400G-4x100G Connection Solution

Taking the 400G DR4 optical transceiver as an example, the 400G QSFP-DD DR4 optical transceiver has a transmission distance of up to 500 meters and supports interconnection with 100G DR optical transceivers. Therefore, this transceiver is suitable for short-distance interconnection between 400G and 100G. The connector interface for the 400G DR4 optical transceiver is MTP/MPO, while the connector interface for the 100G DR optical transceiver is LC duplex.

To connect the 400G QSFP-DD DR4 optical transceiver to the opposite end's 100G DR optical transceivers, a single-mode branched fiber patch cable with MPO-12 to 4xLC duplex conversion is used. This allows the 400G QSFP-DD DR4 optical transceiver to be connected to the 100G DR optical transceivers.

Conclusion

With the increasing popularity of 400G switches and the growing market demand, 400G network solutions have become a hot topic in the networking industry today. Through an overview of 400G optical transceivers and MTP/MPO fiber patch cables, we have learned that different types of optical transceivers are suitable for different transmission distances and connection methods. In typical 400G network solutions, we have provided detailed explanations of three common connection methods: 400G-400G, 400G-4x100G, and 400G-2x200G.

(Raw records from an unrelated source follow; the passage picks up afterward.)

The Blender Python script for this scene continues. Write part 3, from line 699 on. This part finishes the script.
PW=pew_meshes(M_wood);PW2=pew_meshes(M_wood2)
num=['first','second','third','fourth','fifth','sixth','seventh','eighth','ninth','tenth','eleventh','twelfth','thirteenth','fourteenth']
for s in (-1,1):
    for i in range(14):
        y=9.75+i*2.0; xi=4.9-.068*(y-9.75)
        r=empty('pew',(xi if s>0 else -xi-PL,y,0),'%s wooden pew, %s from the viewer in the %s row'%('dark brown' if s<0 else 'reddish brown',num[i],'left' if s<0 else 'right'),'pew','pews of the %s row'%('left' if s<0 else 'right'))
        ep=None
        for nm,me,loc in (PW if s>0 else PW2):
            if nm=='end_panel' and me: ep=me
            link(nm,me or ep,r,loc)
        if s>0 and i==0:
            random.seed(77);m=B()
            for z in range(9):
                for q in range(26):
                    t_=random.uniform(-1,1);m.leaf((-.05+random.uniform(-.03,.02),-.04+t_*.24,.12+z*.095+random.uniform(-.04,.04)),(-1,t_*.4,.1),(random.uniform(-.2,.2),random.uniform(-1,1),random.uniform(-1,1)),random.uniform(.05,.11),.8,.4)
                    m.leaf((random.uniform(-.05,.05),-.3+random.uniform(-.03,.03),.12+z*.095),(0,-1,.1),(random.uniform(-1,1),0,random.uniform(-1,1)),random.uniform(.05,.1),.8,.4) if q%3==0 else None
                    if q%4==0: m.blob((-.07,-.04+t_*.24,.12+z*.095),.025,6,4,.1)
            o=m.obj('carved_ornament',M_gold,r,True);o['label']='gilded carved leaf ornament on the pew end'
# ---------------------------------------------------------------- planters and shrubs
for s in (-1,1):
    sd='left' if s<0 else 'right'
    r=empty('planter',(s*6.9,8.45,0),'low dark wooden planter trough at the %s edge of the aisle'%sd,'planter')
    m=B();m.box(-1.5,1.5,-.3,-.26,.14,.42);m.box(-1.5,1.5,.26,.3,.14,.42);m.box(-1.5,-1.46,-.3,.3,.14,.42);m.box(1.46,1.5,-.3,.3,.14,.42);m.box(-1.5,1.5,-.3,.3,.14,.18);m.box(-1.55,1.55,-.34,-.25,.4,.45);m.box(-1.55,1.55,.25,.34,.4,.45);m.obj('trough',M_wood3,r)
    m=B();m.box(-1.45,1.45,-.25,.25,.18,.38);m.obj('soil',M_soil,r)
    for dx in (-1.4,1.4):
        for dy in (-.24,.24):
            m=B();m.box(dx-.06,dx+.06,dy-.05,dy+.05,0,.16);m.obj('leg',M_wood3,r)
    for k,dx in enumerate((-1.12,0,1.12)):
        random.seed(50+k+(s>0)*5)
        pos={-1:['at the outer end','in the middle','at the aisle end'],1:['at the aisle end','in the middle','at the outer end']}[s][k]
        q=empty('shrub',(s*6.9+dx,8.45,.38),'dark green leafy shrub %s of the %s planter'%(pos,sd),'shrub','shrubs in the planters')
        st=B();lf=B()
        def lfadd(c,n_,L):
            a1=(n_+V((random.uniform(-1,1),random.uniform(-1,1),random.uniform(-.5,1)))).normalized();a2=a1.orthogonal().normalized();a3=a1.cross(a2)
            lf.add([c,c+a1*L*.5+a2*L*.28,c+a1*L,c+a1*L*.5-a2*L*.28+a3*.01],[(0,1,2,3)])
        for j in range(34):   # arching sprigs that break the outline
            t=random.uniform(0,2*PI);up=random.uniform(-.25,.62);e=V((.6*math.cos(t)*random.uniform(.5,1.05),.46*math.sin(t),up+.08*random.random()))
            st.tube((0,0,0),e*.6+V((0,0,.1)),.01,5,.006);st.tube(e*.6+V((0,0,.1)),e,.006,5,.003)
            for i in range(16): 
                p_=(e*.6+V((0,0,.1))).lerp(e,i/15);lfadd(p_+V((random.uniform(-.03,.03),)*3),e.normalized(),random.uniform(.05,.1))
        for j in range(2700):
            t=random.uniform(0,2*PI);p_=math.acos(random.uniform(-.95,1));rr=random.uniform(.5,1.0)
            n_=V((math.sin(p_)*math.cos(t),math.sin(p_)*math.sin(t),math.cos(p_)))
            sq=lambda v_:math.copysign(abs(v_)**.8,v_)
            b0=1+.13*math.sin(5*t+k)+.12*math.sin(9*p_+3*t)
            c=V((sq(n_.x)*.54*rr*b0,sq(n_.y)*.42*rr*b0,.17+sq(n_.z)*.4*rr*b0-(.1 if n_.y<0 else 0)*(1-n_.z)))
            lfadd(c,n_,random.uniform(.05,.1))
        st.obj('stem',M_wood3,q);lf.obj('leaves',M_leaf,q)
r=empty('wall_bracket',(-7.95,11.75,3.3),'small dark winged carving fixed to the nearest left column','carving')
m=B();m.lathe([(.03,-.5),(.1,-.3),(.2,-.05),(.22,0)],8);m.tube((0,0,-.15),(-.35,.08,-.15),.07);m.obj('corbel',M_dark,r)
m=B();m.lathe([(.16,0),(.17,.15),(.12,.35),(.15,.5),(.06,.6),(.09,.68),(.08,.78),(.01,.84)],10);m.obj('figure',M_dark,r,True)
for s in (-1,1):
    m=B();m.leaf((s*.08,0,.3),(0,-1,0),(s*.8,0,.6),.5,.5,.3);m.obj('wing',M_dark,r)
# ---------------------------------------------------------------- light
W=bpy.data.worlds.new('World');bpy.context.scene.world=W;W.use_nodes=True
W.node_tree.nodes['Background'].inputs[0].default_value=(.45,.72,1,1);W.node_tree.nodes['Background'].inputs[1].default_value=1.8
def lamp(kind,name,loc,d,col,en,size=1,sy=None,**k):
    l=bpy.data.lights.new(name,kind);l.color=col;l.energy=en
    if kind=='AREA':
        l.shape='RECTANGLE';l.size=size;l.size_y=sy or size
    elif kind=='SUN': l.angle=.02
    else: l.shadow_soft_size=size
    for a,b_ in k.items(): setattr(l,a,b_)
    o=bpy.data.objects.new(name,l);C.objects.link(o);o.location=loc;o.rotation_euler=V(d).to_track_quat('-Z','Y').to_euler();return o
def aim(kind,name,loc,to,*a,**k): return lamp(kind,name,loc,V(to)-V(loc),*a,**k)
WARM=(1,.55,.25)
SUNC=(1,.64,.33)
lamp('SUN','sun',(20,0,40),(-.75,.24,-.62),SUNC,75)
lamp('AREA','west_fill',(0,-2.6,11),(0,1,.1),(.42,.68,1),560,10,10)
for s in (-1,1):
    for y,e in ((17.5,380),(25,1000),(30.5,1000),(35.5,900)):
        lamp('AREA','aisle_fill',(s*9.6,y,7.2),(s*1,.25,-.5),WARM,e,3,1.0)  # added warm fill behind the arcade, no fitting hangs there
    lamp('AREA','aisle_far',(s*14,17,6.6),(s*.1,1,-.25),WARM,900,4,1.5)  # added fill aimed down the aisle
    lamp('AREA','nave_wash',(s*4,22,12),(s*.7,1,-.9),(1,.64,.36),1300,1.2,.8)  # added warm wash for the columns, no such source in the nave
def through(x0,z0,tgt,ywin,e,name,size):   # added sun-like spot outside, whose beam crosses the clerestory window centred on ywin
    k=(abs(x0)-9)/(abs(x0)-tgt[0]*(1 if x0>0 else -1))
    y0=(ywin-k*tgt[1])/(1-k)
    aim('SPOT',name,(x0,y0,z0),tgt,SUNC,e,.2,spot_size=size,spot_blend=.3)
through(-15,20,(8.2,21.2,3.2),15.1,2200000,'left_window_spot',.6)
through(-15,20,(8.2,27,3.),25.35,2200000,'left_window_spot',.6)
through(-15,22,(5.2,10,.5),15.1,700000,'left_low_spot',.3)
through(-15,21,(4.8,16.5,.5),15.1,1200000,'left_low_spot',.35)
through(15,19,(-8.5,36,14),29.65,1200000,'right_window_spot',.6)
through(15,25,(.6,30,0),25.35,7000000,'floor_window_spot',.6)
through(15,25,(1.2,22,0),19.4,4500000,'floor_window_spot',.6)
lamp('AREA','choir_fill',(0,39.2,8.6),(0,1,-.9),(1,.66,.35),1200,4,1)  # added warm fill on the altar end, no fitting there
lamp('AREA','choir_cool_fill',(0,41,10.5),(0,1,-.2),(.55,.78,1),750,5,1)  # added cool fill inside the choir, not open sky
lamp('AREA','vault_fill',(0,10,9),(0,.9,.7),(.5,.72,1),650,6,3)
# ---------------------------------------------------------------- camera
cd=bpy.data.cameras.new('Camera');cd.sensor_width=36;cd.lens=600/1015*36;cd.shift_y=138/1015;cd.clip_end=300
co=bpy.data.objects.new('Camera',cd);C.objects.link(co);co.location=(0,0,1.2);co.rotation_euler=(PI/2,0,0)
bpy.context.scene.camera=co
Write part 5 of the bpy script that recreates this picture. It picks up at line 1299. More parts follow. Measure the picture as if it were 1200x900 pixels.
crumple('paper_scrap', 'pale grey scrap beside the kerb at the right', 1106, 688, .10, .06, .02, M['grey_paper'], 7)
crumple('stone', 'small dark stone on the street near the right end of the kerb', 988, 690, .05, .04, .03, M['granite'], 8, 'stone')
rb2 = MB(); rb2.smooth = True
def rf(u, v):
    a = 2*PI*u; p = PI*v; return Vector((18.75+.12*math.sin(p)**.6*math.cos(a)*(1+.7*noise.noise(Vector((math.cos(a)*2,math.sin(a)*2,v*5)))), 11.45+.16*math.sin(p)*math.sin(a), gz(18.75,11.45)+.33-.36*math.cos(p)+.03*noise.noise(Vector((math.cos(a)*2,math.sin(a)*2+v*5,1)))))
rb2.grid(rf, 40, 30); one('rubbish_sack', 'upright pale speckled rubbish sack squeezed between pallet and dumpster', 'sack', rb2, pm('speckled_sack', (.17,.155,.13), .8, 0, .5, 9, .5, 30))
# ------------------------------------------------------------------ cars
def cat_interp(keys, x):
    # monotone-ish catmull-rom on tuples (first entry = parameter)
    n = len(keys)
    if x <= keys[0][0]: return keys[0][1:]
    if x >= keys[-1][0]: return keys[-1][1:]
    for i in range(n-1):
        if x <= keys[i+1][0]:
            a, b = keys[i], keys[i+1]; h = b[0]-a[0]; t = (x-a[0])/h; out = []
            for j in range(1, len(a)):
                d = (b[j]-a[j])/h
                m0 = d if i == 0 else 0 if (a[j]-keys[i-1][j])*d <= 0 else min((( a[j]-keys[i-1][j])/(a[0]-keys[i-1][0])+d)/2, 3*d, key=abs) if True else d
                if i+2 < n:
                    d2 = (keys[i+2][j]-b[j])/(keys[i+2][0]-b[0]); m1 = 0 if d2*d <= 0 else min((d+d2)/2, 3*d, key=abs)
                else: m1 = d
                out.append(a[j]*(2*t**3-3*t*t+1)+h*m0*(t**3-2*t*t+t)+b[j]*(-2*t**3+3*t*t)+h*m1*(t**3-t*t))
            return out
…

However, as the adoption of 400G networks increases, it also brings challenges and considerations in terms of cost, compatibility, and other aspects. The research and development team at NADDOD continuously strives to improve and optimize 400G network solutions to provide more reliable and cost-effective options.

In conclusion, the emergence and development of 400G network solutions have brought about significant changes and opportunities in the networking industry. By continuously driving technological advancements and innovation, we can expect that 400G networks will become mainstream in the near future, providing more efficient and reliable network connections for various industries and driving the development of the digital age.